* Aim: Reproduce word for word the lines from the beginning of the entries to the line with "tab_st('dining_table', -3.50, -1.95, 9.65, 10.5, 'farthest", both included, but none of the pictures.

* Given entries:
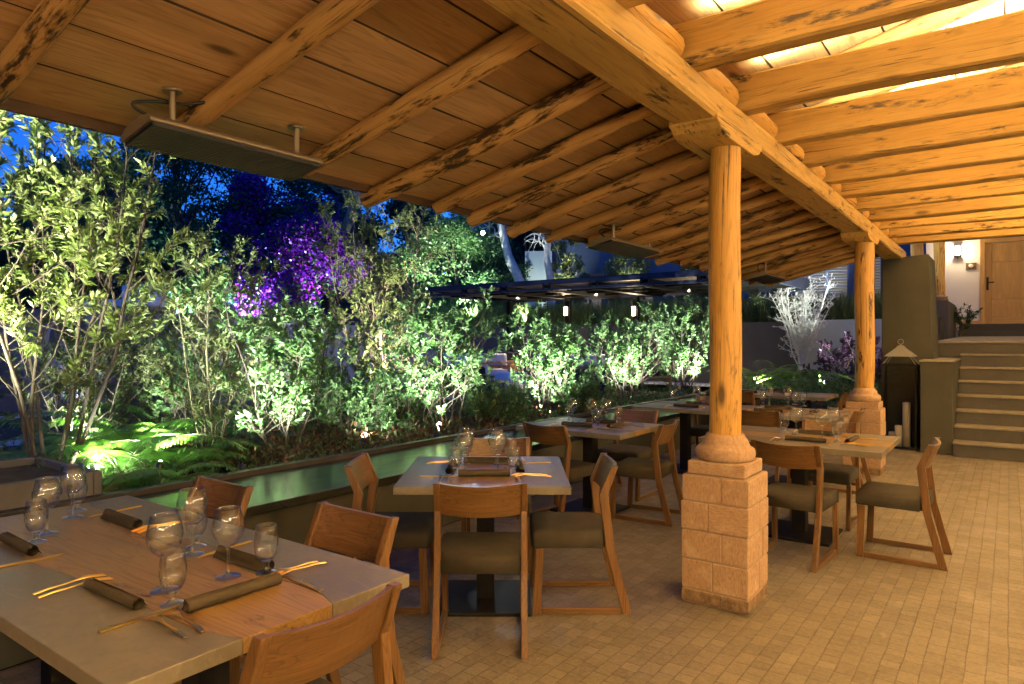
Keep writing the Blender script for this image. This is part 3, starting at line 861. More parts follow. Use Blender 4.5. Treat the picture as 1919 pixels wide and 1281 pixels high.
tab_st('dining_table', -3.50, -1.38, 7.12, 8.02, 'long table by the ledge directly behind the near column', iw=.28, posts=2, seed=15)
tab_st('dining_table', -3.50, -1.95, 9.65, 10.5, 'farthest long table in front of the white bare tree', iw=.28, posts=2, seed=19)

# chairs --------------------------------------------------------------------------------
chair_st(-1.395, 1.153, 'W', 'chair nearest the camera at the end of the near long table')
chair_st(-2.15, 1.885, 'S', 'right chair of the two on the far side of the near long table')
chair_st(-3.115, 1.883, 'S', 'left chair of the two on the far side of the near long table')
chair_st(-2.52, .26, 'N', 'chair at the left edge with only its seat corner and leg in view')
put_chair(-.153, 3.29 + .195, math.pi / 2, 'chair with its back square to the camera at the cornerwise table')
put_chair(.38, 3.965, math.pi, 'chair seen in right profile at the cornerwise table, left of the stone pedestal')
put_chair(-.72, 3.965, 0, 'chair seen in left profile at the cornerwise table, between it and the near table')
put_chair(-.10, 4.87 - .195, -math.pi / 2, 'chair behind the glasses on the far side of the cornerwise table')
chair_st(-3.12, 4.71, 'N', 'chair with its back to the camera at the square table by the ledge', -7)
chair_st(-2.30, 5.42, 'W', 'chair turned to the square table by the ledge, just left of the near column', 6)
chair_st(-3.02, 6.28, 'S', 'chair with violet sheen on its back at the far side of the square ledge table')
chair_st(-1.23, 4.80, 'N', 'chair with its back to the camera right beside the near stone pedestal', -4)
chair_st(-.405, 5.48, 'W', 'lone chair in profile on the open floor before the stair')
chair_st(-1.24, 6.36, 'S', 'chair facing the camera on the far side of the table right of the column')
chair_st(-2.05, 6.93, 'N', 'chair with its back to the camera at the table behind the near column')
chair_st(-1.20, 7.58, 'W', 'chair at the end of the table behind the column, in front of the far pedestal')
chair_st(-2.95, 8.3, 'S', 'chair on the far side of the long table behind the near column')
chair_st(-3.05, 9.45, 'N', 'chair with its back to the camera at the farthest table')
chair_st(-1.75, 10.1, 'W', 'chair at the right end of the farthest table by the purple shrub')

# tableware ------------------------------------------------------------------------------
def lathe_mesh(name, foot, bowl, n=32):
    m = MB(); m.lathe(foot, n, caps=True, mi=1); m.lathe(bowl, n, caps=False, mi=0)
    r, z = max(bowl, key=lambda p: p[1]); m.lathe([(r + .0011 * math.cos(a), z + .0011 * math.sin(a)) for a in [2 * math.pi * k / 6 for k in range(7)]], n, caps=False, mi=2)
    return m.mesh(name, [M['glass'], M['glass_solid'], M['glass_lip']])
wine_f = [(.039, .0004), (.040, .0015), (.039, .003), (.022, .006), (.008, .012), (.0045, .026), (.0042, .085), (.0055, .095), (.012, .1015)]
wine_b = [(.012, .102), (.020, .1045), (.034, .117), (.046, .137), (.0508, .158), (.0492, .178), (.0440, .200), (.0385, .222), (.0378, .2225), (.0372, .222), (.0428, .200), (.0480, .178), (.0496, .158), (.0450, .139), (.033, .119), (.019, .1065), (.001, .104)]
gob_f = [(.033, .0004), (.034, .0015), (.033, .004), (.018, .009), (.009, .017), (.0085, .030), (.012, .037), (.016, .0405)]
gob_b = [(.016, .041), (.024, .047), (.033, .064), (.0378, .090), (.0378, .112), (.0342, .138), (.0318, .155), (.0311, .1555), (.0305, .155), (.0330, .138), (.0366, .112), (.0366, .090), (.032, .066), (.022, .050), (.001, .045)]
ME_WINE, ME_GOB = lathe_mesh('wine_glass', wine_f, wine_b), lathe_mesh('water_goblet', gob_f, gob_b)
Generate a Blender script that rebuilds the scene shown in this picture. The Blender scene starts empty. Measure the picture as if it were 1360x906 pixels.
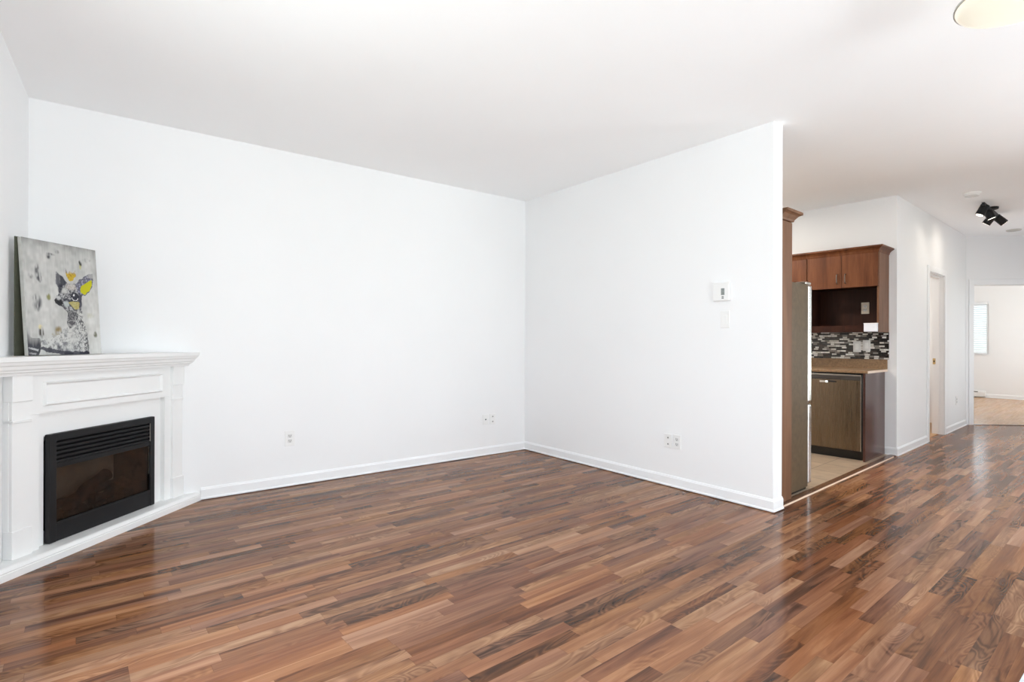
import bpy, bmesh, math, random
import numpy as np
from mathutils import Vector, Matrix

random.seed(7)
C = bpy.context.scene.collection
sc = bpy.context.scene
PI = math.pi

# ------------------------------------------------------------------ camera, world, sun-less daylight, exposure
TH = 0.9111                      # heading of the view, from +X towards +Y
EYE = 1.18
H = 2.711                        # ceiling height
cam = bpy.data.cameras.new('camera')
cam.sensor_width = 36.0
cam.lens = 36.0 * 711.76 / 1360.0
cam.shift_y = 0.46 / 1360.0
cam.clip_start = 0.02
camo = bpy.data.objects.new('camera', cam)
C.objects.link(camo)
d = Vector((math.cos(TH), math.sin(TH), 0)); r = Vector((math.sin(TH), -math.cos(TH), 0))
R = Matrix((r, Vector((0, 0, 1)), -d)).transposed()
camo.matrix_world = Matrix.Translation((0, 0, EYE)) @ R.to_4x4() @ Matrix.Rotation(0.0028, 4, 'Z')
sc.camera = camo

vs = sc.view_settings
vs.view_transform = 'Standard'; vs.look = 'None'; vs.gamma = 1.0; vs.use_curve_mapping = False
vs.exposure = 0.0
sc.cycles.use_denoising = True
sc.cycles.max_bounces = 14
sc.cycles.diffuse_bounces = 8
sc.cycles.glossy_bounces = 5
sc.cycles.transparent_max_bounces = 16
sc.cycles.caustics_reflective = False
sc.cycles.caustics_refractive = False
sc.cycles.sample_clamp_indirect = 8.0

SKY = 2.8
SOUTH_FILL = 44.0              # fill power of the two added tall windows behind the camera
SIDE_FILL = 42.5
EAST_FILL = 112.0
HALL_FILL = 17.0
BED_FILL = 64.0
wd = bpy.data.worlds.new('sky'); sc.world = wd; wd.use_nodes = True
nt = wd.node_tree; nt.nodes.clear()
wo = nt.nodes.new('ShaderNodeOutputWorld'); bg = nt.nodes.new('ShaderNodeBackground')
tc = nt.nodes.new('ShaderNodeTexCoord'); sx = nt.nodes.new('ShaderNodeSeparateXYZ')
rp = nt.nodes.new('ShaderNodeValToRGB')
rp.color_ramp.elements[0].position = 0.46; rp.color_ramp.elements[0].color = (0.42, 0.50, 0.36, 1)
rp.color_ramp.elements[1].position = 0.56; rp.color_ramp.elements[1].color = (0.80, 0.91, 1.0, 1)
mr = nt.nodes.new('ShaderNodeMapRange'); mr.inputs['From Min'].default_value = -1; mr.inputs['From Max'].default_value = 1
nt.links.new(tc.outputs['Generated'], sx.inputs[0]); nt.links.new(sx.outputs['Z'], mr.inputs['Value'])
nt.links.new(mr.outputs[0], rp.inputs[0]); nt.links.new(rp.outputs[0], bg.inputs['Color'])
bg.inputs['Strength'].default_value = SKY
nt.links.new(bg.outputs[0], wo.inputs[0])

# the hall and the kitchen stand 2.4 degrees off the living room: their own frame
THH = 0.0412
HO = Vector((6.0, 1.9261, 0))
HC, HS = math.cos(THH), math.sin(THH)
def hall(x, y, z=0.0):
    return Vector((HO.x + HC*x - HS*y, HO.y + HS*x + HC*y, z))

def area(name, loc, rot, sx_, sy_, power, col=(1, 1, 1), spread=PI):
    l = bpy.data.lights.new(name, 'AREA'); l.shape = 'RECTANGLE'; l.size = sx_; l.size_y = sy_
    l.energy = power; l.color = col; l.spread = spread
    o = bpy.data.objects.new(name, l); C.objects.link(o); o.location = loc; o.rotation_euler = rot
    return o
# upward-tilted fill lamps in added south windows (area lamps look along +Y into the room)
WIN = [(0.3, 2.5), (3.5, 5.7)]
WZ0, WZ1 = 0.12, 2.25
YS = -3.2
for i, (a, b) in enumerate(WIN):
    area('window_daylight', ((a+b)/2, YS-0.16, (WZ0+WZ1)/2), (PI/2+math.radians((30, 10)[i]), 0, 0), b-a, WZ1-WZ0, SOUTH_FILL*(b-a)*(1.0, 0.28)[i], (0.88, 0.94, 1.0), math.radians(120))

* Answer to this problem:
Keep writing the Blender script for this image. This is part 3, starting at line 861. More parts follow. Use Blender 4.5. Treat the picture as 1919 pixels wide and 1281 pixels high.
tab_st('dining_table', -3.50, -1.38, 7.12, 8.02, 'long table by the ledge directly behind the near column', iw=.28, posts=2, seed=15)
tab_st('dining_table', -3.50, -1.95, 9.65, 10.5, 'farthest long table in front of the white bare tree', iw=.28, posts=2, seed=19)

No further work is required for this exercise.